MATERIAL PROVIDED
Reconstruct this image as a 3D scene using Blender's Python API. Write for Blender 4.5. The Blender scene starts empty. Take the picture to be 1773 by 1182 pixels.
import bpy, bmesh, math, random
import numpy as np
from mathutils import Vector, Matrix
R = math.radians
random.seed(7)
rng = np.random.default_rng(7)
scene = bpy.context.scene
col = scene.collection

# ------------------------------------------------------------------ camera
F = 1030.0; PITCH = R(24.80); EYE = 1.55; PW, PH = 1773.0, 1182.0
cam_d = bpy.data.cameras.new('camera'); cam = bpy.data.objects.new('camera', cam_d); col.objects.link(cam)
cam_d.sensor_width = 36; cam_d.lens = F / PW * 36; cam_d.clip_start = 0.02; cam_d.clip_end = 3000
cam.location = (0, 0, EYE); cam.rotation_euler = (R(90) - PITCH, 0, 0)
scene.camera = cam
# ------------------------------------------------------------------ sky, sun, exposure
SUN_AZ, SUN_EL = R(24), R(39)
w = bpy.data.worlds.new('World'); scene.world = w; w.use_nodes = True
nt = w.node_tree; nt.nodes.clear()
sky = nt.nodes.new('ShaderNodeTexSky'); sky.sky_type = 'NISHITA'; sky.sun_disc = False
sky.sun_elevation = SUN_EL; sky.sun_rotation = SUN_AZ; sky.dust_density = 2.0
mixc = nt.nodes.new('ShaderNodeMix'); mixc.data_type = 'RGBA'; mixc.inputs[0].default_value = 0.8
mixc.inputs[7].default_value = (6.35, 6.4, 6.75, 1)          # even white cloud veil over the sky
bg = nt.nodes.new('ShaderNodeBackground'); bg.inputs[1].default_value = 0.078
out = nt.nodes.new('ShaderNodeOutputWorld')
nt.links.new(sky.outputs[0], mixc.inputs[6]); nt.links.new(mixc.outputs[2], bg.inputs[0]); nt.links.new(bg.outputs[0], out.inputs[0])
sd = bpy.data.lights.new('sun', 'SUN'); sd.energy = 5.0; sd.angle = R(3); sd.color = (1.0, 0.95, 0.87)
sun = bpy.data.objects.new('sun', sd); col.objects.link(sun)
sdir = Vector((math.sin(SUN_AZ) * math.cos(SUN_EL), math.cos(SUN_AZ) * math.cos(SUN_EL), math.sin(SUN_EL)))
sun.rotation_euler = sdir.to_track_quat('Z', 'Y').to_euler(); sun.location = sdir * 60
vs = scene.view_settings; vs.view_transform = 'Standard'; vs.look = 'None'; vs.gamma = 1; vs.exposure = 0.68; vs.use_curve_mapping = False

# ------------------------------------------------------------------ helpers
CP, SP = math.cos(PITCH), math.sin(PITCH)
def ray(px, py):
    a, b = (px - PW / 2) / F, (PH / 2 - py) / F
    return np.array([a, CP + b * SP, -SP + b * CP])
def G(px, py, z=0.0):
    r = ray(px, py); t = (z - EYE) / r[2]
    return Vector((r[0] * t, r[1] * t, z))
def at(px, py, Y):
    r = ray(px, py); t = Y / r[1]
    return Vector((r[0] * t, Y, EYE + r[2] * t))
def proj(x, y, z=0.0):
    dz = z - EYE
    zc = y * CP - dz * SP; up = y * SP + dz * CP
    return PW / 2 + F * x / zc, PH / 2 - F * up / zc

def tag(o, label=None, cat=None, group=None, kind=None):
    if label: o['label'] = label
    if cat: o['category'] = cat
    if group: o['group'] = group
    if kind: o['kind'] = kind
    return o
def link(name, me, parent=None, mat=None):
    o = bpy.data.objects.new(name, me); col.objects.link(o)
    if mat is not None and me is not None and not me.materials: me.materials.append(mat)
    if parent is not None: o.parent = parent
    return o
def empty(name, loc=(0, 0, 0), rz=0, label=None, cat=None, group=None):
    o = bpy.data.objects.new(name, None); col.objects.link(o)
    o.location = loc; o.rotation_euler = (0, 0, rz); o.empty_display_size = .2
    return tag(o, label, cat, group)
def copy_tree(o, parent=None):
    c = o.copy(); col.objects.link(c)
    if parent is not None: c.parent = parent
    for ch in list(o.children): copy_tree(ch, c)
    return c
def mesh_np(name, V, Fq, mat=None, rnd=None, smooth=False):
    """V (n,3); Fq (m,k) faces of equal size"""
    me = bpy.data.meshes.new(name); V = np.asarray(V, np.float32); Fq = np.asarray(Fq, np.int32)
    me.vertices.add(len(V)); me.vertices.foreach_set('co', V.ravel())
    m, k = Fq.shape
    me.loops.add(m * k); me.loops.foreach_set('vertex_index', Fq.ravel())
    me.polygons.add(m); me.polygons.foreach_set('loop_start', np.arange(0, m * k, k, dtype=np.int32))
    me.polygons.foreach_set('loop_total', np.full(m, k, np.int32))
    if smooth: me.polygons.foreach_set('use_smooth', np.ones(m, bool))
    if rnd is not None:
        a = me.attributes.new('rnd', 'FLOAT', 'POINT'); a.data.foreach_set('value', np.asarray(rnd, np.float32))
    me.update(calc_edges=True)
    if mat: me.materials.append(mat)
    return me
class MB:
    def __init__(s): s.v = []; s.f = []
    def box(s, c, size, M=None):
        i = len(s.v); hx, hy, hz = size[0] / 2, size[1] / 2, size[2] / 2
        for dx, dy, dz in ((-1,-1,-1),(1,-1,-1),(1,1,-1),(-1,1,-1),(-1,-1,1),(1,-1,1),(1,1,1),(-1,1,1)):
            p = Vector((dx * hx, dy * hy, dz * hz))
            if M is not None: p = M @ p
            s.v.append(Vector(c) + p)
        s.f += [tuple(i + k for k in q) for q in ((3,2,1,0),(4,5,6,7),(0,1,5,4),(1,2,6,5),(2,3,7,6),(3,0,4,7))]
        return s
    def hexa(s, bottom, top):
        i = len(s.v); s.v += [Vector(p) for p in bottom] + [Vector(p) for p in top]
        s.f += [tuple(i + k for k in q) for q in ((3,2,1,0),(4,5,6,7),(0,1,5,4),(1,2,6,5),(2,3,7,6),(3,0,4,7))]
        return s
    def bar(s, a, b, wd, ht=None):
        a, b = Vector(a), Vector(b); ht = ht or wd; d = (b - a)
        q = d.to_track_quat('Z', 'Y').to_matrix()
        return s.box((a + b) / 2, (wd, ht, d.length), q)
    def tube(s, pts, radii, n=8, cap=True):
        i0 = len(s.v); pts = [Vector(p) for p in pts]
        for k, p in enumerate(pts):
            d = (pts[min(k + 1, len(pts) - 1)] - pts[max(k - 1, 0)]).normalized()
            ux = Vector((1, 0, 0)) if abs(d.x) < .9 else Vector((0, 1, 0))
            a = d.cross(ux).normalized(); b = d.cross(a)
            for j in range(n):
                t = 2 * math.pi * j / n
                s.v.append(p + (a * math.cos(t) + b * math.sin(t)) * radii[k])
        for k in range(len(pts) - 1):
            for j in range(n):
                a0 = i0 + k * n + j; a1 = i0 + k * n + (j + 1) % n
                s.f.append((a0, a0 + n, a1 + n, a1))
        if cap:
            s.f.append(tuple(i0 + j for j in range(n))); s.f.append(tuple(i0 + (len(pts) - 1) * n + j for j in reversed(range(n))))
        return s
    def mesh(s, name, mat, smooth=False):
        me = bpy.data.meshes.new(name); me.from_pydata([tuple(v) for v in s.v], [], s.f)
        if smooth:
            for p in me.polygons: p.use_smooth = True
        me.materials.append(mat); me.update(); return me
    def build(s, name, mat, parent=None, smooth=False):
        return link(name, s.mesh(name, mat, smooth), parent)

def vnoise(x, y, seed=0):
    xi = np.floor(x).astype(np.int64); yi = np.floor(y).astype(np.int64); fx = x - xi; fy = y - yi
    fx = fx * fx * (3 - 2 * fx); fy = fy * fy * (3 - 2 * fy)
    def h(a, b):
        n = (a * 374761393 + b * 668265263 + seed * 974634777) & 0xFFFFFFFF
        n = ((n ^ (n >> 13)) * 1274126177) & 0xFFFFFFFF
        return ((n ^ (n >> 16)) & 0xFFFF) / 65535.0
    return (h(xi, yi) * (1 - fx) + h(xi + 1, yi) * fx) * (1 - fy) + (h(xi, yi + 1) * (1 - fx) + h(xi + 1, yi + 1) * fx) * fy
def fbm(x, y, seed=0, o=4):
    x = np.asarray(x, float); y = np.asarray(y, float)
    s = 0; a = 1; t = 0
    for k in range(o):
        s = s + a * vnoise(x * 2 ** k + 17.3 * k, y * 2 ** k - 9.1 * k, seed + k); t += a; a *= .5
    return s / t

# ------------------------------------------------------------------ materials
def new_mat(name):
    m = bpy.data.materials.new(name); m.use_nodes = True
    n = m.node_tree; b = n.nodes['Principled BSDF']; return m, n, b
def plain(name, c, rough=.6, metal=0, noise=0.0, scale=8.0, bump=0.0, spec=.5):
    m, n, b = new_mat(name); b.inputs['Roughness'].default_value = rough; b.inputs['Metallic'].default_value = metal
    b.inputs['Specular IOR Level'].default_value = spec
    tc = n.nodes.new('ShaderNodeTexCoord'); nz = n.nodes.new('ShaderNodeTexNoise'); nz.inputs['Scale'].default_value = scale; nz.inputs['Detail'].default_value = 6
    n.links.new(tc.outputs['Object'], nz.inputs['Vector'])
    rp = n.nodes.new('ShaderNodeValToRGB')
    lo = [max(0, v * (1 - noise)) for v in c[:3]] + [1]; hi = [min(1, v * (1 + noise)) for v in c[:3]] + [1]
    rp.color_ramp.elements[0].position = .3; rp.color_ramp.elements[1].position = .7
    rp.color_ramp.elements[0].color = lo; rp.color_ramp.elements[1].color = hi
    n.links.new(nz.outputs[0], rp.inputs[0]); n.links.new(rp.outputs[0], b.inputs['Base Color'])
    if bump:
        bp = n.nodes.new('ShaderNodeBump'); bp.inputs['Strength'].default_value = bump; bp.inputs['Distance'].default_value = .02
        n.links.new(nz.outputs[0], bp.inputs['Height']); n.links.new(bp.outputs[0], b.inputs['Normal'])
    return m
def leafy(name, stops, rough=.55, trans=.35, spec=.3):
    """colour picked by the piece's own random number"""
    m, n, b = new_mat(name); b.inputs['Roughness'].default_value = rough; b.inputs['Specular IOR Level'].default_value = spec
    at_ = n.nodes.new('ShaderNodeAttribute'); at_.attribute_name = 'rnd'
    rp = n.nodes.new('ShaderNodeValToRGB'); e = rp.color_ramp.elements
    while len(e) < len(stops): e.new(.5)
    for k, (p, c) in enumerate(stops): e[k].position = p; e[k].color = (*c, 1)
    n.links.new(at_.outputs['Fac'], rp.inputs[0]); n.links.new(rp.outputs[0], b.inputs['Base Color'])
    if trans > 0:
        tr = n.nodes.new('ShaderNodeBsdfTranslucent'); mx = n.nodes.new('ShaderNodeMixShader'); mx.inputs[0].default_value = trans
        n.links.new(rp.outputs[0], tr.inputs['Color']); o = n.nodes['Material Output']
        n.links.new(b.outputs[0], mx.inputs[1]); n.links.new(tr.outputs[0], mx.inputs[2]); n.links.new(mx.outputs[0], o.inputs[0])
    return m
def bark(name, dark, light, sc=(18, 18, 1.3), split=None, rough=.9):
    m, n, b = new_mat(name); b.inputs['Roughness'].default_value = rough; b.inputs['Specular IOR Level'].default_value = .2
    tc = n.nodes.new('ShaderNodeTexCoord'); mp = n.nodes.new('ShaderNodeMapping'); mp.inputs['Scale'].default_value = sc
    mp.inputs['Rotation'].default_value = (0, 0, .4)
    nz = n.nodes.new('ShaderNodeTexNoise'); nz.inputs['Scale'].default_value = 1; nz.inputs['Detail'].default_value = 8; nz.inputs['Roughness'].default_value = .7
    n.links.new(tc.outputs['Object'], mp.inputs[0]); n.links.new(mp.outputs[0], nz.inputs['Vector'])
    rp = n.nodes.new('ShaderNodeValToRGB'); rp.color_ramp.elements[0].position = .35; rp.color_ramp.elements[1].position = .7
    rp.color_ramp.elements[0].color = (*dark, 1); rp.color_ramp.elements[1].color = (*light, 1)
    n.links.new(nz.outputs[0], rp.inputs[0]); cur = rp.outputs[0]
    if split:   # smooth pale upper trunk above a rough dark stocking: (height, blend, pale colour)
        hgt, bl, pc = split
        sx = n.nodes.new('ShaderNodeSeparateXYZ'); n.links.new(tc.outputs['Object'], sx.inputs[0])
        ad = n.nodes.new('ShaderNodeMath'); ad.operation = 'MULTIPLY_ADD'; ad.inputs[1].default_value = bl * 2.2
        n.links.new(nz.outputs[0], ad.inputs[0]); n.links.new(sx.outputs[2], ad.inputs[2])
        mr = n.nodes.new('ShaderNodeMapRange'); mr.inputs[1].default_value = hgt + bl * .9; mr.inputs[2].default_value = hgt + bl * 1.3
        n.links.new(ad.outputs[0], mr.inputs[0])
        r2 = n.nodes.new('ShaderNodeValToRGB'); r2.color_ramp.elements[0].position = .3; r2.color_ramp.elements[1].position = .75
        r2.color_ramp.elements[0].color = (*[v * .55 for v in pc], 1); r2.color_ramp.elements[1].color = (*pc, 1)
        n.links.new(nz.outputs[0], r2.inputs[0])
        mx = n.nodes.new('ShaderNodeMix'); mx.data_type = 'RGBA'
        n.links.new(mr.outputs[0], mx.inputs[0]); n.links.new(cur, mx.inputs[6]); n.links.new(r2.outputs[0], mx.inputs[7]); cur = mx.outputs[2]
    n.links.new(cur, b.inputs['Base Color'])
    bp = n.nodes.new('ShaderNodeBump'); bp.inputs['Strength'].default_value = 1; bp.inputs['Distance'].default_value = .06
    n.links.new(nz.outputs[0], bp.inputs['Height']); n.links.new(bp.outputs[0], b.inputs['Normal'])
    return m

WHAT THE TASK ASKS
Please write out exactly the lines from the start of the data through the line that contains "col = scene.collection", both ends included, and nothing else.

SOLUTION TO THE EXERCISE
Reconstruct this image as a 3D scene using Blender's Python API. Write for Blender 4.5. The Blender scene starts empty. Take the picture to be 1773 by 1182 pixels.
import bpy, bmesh, math, random
import numpy as np
from mathutils import Vector, Matrix
R = math.radians
random.seed(7)
rng = np.random.default_rng(7)
scene = bpy.context.scene
col = scene.collection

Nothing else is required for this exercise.